There is much more that could be said in a review of Moher’s book, many more issues that Moher covers – for example his role in developing anti-Fascist sentiment in the 1930s, his conscientious attempt to understand what was happening in the Soviet Union and the limits and possible advantages of cooperation, his role in developing trade unionism in the Commonwealth (particularly in Jamaica), his role as a Privy Councillor during the war and his post war career managing an important nationalised industry (the British Electricity Authority). Even after retirement, his interventions in the House of Lords are interesting – arguing in the 1960s for more emphasis on national rather than local wage bargaining, the need for more competent management, greater involvement of the workforce in management decisions, and supporting wage restraint as a logical concomitant of full employment to prevent inflation, but only on condition that prices could be disciplined as well. Moher has succeeded in establishing him as a person of substance in his own right. He is certainly, together with Bevin, part of the tradition which Labour needs to recover.

Peter Brooke

May 2021 

 Walter Citrine: Forgotten Statesman of the Trades Union Congress is available from Amazon, Blackwell’s, Hive, The Book Depository, W.H. Smith.
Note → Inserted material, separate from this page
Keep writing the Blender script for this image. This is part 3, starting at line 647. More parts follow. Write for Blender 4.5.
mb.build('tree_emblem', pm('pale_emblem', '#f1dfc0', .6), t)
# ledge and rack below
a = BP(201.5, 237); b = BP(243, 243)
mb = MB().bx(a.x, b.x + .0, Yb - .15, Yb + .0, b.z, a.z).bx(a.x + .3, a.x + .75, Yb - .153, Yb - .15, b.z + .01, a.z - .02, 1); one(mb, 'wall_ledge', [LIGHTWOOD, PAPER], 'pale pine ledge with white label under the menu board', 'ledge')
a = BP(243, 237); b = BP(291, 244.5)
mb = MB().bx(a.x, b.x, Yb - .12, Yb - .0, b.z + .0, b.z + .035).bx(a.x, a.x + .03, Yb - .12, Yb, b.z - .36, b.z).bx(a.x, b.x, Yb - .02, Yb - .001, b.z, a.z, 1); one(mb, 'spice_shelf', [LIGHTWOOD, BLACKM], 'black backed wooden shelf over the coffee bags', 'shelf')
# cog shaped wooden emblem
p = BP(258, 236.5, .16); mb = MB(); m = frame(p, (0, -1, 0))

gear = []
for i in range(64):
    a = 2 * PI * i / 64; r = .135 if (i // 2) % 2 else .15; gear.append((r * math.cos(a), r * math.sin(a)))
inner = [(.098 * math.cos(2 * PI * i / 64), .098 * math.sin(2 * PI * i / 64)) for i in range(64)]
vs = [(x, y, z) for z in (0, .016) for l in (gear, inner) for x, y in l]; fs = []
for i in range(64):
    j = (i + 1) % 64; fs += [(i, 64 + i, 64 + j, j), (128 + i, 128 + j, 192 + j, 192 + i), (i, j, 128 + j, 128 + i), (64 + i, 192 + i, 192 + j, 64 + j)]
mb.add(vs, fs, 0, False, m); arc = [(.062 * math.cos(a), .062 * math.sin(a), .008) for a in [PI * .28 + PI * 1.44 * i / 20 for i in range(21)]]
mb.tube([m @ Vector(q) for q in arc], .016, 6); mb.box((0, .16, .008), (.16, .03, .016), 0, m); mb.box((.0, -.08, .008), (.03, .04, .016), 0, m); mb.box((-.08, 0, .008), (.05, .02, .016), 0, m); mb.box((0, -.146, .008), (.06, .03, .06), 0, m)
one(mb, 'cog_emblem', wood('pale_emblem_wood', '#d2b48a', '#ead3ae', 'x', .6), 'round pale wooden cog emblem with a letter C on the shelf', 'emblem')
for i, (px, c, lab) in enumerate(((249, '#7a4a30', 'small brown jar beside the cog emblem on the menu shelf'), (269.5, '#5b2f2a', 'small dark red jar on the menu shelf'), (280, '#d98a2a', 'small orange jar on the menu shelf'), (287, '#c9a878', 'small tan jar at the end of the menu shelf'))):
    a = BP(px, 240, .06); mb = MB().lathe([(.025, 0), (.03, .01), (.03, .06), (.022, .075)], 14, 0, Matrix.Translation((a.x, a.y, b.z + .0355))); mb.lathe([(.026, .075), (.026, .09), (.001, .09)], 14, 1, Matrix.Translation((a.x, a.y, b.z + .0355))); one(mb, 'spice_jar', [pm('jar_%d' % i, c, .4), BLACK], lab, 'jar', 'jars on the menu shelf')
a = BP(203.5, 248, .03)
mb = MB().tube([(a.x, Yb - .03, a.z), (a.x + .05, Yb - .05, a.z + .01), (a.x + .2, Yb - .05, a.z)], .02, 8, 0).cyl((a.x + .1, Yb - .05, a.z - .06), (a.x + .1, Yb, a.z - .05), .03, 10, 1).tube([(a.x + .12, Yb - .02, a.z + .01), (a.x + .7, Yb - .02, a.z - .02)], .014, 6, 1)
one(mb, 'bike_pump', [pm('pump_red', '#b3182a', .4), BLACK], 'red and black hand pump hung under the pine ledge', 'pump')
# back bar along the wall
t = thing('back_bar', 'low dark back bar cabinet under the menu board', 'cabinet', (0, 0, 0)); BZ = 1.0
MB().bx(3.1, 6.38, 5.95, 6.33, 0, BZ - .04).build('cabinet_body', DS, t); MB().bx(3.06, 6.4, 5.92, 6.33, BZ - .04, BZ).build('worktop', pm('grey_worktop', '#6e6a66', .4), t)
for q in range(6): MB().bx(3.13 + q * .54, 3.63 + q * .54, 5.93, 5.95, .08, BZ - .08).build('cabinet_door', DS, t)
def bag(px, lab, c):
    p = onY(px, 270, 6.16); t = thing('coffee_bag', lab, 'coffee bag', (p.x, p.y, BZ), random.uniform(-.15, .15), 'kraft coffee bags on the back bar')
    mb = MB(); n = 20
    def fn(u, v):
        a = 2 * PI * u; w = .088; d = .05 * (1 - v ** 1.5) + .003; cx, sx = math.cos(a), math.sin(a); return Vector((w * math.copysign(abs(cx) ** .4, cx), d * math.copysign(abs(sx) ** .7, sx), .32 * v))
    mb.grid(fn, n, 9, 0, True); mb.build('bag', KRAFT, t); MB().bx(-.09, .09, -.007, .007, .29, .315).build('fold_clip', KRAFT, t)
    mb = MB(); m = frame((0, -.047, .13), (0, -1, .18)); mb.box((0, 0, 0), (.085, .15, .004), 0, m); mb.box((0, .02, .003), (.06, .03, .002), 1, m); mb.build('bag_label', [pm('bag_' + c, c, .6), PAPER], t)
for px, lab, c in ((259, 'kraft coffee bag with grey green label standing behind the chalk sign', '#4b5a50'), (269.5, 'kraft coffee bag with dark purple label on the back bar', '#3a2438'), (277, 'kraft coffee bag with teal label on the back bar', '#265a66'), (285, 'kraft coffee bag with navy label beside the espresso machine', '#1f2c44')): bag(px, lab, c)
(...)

Note from the Editor:  A reply to Peter Brooke’s review of ‘Walter Citrine, Forgotten statesman of the Trades Union Congress’ published in Labour Affairs June 2021 (https://labouraffairs.com/2021/06/02/review-jim-moher-walter-citrine-forgotten-statesman-of-the-trades-union-congress/) on the question of Bevin’s alleged anti-semitic views has been received from Jim Moher and accepted for publication, but subsequently withdrawn by the author. 9 July 2021.